Wednesday 24 May 2023

'the world in which these dreams made sense is long gone...' (not to 'get ahead of himself')

'we were indeed angry, and this anger motivated us to make this film, particularly when we found out that there’s a huge number of unaccompanied minors who disappear. no one seems to worry about it. that absolutely has to change.’ - luc dardenne, london film festival.

the characters in the dardennes brothers' films are all trying to 'drop back in' to regain a toehold in society - whether keeping that job or establishing a relationship. joshua craze's article in NLR sidecar argues these efforts are doomed - that world of work, that solidarity between people, is simply gone, living on only as habit.

horsemouth really only knows rosetta (girl rats out another employee to take their job - this is already more realistic than 9/10th of other social dramas) and two days and one night (woman fights to keep her shit job assembling solar panels literally having to beg her co-workers). 

this complaint - that work is ending, that solidarity is ending, of social breakdown - is a familiar one. it is (curiously) the world of noir - a grim war of each against all. 

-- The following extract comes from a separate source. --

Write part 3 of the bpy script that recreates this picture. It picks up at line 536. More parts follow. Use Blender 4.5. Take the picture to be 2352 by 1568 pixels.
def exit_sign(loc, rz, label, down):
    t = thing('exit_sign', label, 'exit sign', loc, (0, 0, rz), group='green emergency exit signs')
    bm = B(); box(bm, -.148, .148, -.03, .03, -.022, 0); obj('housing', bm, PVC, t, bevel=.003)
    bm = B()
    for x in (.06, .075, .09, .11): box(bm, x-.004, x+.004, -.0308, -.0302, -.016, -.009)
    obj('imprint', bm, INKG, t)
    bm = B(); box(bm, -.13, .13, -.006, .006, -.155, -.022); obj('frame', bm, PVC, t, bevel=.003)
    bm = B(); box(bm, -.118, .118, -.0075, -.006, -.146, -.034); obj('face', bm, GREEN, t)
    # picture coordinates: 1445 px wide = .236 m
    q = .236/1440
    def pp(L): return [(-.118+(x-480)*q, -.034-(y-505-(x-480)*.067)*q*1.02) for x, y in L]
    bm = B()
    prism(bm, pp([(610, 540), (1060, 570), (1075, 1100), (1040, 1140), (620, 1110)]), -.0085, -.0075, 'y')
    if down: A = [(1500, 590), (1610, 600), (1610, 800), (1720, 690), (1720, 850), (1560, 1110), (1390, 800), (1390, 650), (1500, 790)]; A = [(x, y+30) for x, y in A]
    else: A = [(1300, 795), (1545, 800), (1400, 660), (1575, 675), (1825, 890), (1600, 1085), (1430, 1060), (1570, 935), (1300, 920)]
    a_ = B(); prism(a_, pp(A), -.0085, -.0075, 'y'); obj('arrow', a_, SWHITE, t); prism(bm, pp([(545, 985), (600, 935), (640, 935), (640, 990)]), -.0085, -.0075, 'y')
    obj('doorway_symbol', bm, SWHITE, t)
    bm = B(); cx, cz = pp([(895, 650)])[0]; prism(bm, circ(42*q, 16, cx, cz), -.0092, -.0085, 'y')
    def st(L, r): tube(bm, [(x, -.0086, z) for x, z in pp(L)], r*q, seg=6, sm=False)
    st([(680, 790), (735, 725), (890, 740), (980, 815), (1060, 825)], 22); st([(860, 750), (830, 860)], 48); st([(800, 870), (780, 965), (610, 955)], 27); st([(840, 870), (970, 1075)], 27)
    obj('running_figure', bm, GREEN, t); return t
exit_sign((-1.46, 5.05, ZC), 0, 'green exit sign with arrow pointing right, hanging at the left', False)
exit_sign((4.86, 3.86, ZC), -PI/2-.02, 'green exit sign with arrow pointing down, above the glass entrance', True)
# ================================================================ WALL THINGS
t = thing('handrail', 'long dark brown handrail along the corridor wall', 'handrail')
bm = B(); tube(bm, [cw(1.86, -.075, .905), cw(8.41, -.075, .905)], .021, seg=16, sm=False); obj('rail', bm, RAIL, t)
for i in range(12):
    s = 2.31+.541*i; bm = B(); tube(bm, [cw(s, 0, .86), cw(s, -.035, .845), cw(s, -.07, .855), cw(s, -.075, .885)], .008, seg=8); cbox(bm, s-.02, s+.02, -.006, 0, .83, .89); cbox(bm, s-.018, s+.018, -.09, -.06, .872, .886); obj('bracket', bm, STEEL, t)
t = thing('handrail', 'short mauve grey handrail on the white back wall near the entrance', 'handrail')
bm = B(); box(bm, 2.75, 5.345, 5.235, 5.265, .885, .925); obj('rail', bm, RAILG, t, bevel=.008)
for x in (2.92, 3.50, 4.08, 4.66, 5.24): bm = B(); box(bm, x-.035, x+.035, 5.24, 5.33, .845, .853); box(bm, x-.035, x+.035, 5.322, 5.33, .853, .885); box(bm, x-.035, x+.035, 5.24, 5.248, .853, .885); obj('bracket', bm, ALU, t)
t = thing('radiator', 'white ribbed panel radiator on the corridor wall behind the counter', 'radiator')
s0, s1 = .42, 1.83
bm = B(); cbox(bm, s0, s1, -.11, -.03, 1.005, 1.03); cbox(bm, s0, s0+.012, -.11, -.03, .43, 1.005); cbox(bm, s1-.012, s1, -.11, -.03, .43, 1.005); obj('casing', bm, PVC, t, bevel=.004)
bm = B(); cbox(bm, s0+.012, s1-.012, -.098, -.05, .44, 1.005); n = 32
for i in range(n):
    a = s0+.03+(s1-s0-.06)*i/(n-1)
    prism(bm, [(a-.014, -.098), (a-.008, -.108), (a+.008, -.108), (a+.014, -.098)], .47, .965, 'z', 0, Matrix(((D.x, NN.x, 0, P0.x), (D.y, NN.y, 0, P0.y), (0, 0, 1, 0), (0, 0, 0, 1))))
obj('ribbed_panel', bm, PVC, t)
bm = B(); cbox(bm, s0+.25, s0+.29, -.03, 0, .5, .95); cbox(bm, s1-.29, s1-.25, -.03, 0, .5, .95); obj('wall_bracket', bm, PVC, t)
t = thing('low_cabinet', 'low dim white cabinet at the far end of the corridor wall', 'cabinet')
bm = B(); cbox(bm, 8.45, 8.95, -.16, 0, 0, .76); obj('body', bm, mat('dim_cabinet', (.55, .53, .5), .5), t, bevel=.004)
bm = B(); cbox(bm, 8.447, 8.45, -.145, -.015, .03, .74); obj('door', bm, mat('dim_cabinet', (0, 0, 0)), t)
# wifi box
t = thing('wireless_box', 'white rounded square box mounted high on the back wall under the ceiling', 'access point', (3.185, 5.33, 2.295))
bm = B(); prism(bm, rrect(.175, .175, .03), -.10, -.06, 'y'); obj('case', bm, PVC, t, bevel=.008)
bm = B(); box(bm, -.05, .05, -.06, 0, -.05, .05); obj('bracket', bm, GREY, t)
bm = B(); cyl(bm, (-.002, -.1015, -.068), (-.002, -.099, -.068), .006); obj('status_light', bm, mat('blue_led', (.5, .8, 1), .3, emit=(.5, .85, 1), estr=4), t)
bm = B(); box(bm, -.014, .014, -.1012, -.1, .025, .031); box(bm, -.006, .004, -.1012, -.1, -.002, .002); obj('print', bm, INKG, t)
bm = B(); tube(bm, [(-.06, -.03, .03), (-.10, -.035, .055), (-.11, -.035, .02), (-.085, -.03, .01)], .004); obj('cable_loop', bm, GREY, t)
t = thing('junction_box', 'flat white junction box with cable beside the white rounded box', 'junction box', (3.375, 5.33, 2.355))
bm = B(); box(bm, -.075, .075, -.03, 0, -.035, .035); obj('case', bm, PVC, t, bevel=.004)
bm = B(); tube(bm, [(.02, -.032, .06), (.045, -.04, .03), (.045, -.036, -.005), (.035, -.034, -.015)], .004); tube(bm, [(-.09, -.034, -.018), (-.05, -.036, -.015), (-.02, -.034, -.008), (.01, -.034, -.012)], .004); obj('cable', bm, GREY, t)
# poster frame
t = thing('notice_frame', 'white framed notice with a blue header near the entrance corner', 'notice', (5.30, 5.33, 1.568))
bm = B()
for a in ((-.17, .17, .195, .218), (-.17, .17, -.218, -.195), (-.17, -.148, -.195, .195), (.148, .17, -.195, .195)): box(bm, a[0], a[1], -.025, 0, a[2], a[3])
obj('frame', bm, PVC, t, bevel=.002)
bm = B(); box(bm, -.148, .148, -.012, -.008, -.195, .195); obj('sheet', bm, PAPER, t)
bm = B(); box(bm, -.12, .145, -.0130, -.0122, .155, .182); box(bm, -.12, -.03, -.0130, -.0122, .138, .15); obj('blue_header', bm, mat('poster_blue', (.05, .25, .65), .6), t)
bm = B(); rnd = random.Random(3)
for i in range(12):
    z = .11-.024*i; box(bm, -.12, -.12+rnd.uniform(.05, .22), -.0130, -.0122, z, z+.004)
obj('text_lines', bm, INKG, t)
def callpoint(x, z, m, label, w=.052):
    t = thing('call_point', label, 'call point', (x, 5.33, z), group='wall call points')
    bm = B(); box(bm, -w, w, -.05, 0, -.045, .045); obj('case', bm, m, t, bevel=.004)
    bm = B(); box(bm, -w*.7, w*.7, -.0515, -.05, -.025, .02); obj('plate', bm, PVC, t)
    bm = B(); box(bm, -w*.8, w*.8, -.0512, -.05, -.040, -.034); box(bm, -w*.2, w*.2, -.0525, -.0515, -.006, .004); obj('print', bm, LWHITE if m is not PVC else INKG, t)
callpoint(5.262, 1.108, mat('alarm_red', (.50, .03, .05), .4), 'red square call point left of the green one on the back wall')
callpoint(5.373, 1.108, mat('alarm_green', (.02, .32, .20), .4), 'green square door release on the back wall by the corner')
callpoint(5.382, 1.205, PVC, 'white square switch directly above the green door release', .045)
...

granted the world can be grim and people's efforts to keep a toehold in it often fail but solidarity and empathy are not entirely gone (otherwise there would be no drama in these situations, these films - we simply wouldn't care). 

and there would be no political point in the lesson taught (even as the films avoid the teaching of a simple lesson). there would be no getting angry, the film would not get made, and it would have no (imagined) effect on the plight of young asylum seekers.

horsemouth is interested to find out the dardennes made documentaries on labour struggles and factory workers 'back in the day'. 

horsemouth is writing this in the afternoon of what is now 'the day before'. he's trying not to write too much of it (not to get 'ahead of himself'). he likes to imagine these posts being read. to imagine specific people reading them. 

horsemouth now makes notes in his 'page a day' diary. 

yesterday he attempted to keep a media diary of all he watched and read. he's reading a lot of the daily torygraph, this would have you believe that trans rights is everywhere, the banking system is about to collapse and that every house will soon be fitted with an airsource heat pump by a socialist conservative government hell bent on reducing carbon emissions to net zero in defiance of climate skepticism. 

horsemouth is just off to feed the chickens. he's back in a few minutes. there he's back. 

'didn't I buy you a really nice note book once.' prompted TG.

horsemouth replied 'you did indeed (but now it is full).'

farewell then dominic raab (retires at next election on a majority of a mere 2,700) 'I am not a bully.' that was your catchphrase. because of course you wouldn't quit immediately, of course you'd run that 82k a year salary right out to the end

today another meeting (hopefully some progress).